Federal law protects employee 401(k) assets from the creditors of bankrupt employers. All the vested money in the account is yours. If your company has recently gone bankrupt, however, your 401(k) may be vulnerable on a couple of fronts.

  1. Significance

    • A 401(k) is a class of retirement asset known as a defined contribution plan, as opposed to a defined benefit plan. Federal insurer the Pension Benefit Guaranty Corporation covers defined benefit plans, usually pensions. Defined contribution plans, such as 401(k)s, are not covered.

    Warning

    • Because 401(k)s are not insured, your company's 401(k) custodian could charge you termination fees associated with shutting down the plan. If your 401(k) is invested in company stock, the stock may become worthless if your employer goes bankrupt.

    Prevention/Solution

    • If you suspect that your company may go bankrupt, check to see if your plan allows you to roll over your 401(k) while you are still employed. If so, you can roll it into an individual retirement account (IRA).
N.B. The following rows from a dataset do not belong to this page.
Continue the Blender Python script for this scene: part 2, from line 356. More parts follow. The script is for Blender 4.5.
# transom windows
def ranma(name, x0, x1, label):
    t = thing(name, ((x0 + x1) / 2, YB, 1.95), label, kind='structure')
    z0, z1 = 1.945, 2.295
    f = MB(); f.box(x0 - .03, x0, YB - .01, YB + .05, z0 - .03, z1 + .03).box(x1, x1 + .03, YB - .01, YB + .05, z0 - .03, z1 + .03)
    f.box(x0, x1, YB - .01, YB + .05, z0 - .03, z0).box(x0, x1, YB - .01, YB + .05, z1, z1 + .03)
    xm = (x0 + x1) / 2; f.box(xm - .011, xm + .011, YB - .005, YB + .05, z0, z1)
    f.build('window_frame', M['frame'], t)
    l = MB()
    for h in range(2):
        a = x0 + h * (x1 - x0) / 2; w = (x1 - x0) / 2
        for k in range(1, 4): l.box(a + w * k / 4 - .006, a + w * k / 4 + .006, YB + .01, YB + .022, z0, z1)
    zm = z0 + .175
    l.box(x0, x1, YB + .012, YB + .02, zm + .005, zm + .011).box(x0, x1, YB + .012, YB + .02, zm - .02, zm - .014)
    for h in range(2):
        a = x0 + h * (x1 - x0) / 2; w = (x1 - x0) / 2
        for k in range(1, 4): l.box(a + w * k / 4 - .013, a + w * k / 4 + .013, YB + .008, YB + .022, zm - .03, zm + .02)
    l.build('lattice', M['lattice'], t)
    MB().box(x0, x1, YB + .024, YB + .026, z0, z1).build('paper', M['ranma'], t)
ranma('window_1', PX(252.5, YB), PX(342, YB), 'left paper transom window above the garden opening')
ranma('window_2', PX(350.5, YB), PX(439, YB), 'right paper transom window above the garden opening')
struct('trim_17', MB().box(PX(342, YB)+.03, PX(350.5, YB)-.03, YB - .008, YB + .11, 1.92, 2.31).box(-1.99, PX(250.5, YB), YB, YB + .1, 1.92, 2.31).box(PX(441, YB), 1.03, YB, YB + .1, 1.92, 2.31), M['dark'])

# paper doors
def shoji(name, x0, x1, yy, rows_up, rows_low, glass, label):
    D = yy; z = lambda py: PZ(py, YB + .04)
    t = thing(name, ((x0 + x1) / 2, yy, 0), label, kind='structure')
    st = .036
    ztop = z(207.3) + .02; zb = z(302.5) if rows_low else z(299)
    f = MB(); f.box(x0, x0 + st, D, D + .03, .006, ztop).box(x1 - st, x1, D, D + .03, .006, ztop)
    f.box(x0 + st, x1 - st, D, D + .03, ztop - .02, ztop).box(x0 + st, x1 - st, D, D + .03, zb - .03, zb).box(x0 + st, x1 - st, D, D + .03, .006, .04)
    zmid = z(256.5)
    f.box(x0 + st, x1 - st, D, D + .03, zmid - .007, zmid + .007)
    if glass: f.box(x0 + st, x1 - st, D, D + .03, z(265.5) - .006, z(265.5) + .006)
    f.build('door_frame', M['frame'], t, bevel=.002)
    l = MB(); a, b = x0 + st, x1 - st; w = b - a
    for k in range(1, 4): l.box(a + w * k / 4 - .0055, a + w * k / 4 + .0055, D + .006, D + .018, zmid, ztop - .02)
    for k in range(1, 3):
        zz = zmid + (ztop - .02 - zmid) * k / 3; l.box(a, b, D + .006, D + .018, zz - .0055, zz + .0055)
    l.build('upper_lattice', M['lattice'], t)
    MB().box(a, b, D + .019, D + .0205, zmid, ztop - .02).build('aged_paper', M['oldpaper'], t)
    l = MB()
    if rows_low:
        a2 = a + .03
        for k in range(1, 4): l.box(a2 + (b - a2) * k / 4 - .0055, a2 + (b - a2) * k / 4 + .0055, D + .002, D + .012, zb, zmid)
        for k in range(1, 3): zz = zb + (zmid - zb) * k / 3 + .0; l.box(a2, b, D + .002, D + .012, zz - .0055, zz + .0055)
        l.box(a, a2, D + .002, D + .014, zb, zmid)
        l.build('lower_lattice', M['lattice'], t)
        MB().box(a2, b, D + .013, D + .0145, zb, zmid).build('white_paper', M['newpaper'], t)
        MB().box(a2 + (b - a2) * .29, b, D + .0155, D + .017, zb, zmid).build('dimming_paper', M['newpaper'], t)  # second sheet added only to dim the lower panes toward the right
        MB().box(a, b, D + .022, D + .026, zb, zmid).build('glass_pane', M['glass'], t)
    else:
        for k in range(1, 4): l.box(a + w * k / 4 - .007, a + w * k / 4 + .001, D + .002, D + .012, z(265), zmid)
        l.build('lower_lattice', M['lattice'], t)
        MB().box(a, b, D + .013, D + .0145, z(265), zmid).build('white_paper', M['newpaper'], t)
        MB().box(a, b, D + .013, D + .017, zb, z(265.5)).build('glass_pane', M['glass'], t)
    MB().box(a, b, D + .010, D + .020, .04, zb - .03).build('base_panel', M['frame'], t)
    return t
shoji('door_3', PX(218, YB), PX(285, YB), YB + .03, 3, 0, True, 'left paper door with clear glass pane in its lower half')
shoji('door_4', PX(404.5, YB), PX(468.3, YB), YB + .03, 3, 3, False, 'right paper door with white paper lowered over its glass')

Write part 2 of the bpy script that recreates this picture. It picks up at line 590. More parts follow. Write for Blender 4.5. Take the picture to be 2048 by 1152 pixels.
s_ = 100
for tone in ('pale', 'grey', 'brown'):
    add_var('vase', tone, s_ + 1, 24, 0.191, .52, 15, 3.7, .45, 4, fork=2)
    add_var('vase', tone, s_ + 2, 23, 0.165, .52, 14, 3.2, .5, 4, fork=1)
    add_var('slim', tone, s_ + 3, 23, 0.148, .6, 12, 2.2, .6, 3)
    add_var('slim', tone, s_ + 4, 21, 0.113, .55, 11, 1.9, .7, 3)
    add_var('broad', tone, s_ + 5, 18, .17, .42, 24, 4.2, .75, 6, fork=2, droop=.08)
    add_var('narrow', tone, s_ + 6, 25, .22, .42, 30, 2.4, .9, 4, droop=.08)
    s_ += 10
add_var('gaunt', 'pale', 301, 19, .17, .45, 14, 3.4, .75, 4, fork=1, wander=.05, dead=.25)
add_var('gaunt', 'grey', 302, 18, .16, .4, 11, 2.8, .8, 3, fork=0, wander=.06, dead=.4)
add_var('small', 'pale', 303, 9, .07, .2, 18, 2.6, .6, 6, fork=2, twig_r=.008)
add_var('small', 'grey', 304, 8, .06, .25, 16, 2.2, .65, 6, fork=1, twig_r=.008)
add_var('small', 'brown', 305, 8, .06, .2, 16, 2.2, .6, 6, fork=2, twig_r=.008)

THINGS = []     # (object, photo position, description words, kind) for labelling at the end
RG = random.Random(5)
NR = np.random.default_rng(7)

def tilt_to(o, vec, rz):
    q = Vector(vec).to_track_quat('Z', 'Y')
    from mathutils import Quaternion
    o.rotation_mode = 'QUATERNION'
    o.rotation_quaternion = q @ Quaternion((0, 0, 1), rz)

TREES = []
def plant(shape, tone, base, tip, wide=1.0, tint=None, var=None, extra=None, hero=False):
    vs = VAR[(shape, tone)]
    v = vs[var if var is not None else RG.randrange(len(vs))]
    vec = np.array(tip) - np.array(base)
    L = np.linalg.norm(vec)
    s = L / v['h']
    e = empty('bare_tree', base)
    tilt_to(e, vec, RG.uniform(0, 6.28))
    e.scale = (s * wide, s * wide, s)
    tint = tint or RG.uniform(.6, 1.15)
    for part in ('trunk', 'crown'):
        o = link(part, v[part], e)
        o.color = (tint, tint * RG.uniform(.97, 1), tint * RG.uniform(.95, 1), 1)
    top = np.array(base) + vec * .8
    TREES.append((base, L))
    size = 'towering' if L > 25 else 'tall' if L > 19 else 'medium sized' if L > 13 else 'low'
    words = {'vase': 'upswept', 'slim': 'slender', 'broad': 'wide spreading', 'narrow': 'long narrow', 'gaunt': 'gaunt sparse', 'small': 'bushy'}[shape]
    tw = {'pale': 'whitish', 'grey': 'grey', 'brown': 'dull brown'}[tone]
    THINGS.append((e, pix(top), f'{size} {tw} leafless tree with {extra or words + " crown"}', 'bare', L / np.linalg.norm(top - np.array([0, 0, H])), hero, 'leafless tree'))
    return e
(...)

      If your company is already bankrupt, you can still roll over the account. In addition to the rollover amount, the Internal Revenue Service may allow you, as of 2010, to contribute an extra $3,000 to an IRA, for a total of $8,000. Although less than the 2010 contribution cap for 401(k)s ($16,500, for those 49 and younger), it can help you increase your retirement savings in an otherwise difficult year.